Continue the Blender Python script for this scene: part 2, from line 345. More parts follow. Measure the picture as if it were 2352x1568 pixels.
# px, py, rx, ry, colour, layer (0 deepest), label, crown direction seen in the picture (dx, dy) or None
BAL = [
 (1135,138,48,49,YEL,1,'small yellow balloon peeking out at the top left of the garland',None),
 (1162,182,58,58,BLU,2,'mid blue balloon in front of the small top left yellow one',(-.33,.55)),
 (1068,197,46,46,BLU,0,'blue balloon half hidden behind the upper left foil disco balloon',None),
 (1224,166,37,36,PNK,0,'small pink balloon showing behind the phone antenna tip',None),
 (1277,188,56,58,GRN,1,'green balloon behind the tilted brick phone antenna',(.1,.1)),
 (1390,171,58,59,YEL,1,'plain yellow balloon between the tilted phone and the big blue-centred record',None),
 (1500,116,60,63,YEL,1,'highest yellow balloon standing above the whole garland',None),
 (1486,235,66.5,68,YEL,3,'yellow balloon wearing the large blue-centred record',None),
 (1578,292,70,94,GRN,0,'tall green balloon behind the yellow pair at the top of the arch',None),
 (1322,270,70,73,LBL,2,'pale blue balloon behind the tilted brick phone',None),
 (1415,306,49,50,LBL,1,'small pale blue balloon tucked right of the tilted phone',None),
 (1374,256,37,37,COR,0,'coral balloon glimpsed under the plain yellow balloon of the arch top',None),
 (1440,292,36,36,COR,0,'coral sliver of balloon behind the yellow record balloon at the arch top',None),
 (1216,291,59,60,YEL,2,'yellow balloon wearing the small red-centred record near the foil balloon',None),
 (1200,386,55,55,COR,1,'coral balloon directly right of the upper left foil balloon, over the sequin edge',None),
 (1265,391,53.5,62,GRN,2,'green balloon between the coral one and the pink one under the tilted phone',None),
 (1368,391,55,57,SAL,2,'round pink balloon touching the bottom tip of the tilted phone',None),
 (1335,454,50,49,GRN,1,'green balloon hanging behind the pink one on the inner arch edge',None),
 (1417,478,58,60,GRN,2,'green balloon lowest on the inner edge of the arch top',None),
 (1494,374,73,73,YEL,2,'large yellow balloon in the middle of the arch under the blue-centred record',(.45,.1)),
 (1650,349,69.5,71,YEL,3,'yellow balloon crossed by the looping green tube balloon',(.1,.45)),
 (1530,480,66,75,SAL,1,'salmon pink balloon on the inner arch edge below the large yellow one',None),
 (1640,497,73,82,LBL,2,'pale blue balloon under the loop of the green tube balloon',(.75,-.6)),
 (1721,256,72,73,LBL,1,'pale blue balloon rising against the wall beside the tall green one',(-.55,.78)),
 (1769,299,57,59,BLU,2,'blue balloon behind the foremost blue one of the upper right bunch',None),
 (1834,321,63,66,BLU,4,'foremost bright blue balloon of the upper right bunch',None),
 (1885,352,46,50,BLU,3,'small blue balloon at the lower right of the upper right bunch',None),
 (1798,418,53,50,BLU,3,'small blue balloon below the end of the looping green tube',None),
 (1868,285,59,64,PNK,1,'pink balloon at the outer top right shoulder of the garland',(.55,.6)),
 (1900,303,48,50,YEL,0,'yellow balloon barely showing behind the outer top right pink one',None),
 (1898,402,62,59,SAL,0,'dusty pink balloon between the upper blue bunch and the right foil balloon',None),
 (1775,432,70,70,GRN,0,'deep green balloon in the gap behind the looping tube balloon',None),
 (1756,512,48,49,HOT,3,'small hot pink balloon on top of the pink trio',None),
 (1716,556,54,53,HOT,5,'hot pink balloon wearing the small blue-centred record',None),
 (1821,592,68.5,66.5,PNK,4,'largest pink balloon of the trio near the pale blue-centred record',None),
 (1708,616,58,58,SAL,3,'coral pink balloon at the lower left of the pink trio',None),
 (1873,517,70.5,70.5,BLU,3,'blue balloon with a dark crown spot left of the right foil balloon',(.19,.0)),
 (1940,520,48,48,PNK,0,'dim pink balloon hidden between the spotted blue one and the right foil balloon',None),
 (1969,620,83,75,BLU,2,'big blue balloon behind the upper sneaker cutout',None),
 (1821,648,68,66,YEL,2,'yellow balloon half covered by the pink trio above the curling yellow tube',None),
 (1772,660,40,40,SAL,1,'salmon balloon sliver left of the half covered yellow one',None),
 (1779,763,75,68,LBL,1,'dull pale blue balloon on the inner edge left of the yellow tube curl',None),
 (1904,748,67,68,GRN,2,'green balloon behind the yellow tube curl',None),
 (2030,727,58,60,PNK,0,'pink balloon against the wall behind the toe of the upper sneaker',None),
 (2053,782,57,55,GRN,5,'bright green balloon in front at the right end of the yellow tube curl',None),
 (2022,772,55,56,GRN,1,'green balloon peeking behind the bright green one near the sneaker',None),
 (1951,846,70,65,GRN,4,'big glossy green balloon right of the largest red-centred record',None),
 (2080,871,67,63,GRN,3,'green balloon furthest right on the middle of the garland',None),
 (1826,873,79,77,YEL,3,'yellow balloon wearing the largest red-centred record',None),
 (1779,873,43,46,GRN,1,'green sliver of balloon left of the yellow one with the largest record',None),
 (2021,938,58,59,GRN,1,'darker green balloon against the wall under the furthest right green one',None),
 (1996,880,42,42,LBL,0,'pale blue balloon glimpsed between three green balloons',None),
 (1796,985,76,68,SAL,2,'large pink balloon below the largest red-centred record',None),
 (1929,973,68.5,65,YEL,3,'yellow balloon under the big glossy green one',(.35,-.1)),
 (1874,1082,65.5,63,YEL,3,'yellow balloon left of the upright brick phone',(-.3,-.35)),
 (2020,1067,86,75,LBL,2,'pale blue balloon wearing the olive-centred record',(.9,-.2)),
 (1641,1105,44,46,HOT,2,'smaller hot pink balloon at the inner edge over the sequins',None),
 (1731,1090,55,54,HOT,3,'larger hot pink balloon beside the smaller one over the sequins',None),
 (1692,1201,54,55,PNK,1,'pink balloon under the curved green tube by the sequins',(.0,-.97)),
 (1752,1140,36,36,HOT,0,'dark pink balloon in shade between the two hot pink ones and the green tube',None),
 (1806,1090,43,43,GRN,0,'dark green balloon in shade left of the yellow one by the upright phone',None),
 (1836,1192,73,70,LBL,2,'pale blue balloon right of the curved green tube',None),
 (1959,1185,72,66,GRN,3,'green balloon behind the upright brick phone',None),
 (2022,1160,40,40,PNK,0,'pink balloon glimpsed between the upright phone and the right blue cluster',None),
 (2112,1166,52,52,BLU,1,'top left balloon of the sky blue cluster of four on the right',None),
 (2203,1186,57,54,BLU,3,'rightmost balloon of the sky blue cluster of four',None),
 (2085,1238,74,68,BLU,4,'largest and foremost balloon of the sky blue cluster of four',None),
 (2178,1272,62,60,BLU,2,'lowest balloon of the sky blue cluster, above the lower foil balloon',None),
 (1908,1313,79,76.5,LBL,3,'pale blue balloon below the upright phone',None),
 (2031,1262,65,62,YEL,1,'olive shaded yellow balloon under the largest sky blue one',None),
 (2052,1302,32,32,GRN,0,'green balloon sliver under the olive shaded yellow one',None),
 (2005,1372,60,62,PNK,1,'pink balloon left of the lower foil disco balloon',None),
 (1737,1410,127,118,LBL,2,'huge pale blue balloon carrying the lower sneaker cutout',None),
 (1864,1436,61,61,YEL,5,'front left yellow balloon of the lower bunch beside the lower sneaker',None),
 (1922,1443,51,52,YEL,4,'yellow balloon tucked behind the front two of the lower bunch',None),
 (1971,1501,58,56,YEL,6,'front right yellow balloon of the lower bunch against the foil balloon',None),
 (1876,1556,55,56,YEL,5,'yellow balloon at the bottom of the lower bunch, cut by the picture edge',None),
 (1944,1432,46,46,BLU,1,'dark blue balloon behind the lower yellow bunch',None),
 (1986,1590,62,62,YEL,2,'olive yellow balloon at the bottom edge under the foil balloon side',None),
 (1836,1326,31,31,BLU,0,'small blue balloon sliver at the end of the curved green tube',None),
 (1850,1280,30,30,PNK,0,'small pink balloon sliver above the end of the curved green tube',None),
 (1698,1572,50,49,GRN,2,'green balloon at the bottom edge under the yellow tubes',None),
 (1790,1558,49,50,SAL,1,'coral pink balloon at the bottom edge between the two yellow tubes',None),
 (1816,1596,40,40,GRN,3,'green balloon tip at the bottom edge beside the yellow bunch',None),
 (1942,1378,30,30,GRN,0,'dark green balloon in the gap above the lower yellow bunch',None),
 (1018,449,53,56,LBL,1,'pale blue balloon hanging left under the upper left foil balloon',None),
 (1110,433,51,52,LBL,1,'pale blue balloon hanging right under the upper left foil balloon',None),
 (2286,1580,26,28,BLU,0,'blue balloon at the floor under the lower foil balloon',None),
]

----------

__Your instructions__.
Take every line from the data above that holds "picture" and copy it out.

__Complete answer__.
Continue the Blender Python script for this scene: part 2, from line 345. More parts follow. Measure the picture as if it were 2352x1568 pixels.
# px, py, rx, ry, colour, layer (0 deepest), label, crown direction seen in the picture (dx, dy) or None
 (1876,1556,55,56,YEL,5,'yellow balloon at the bottom of the lower bunch, cut by the picture edge',None),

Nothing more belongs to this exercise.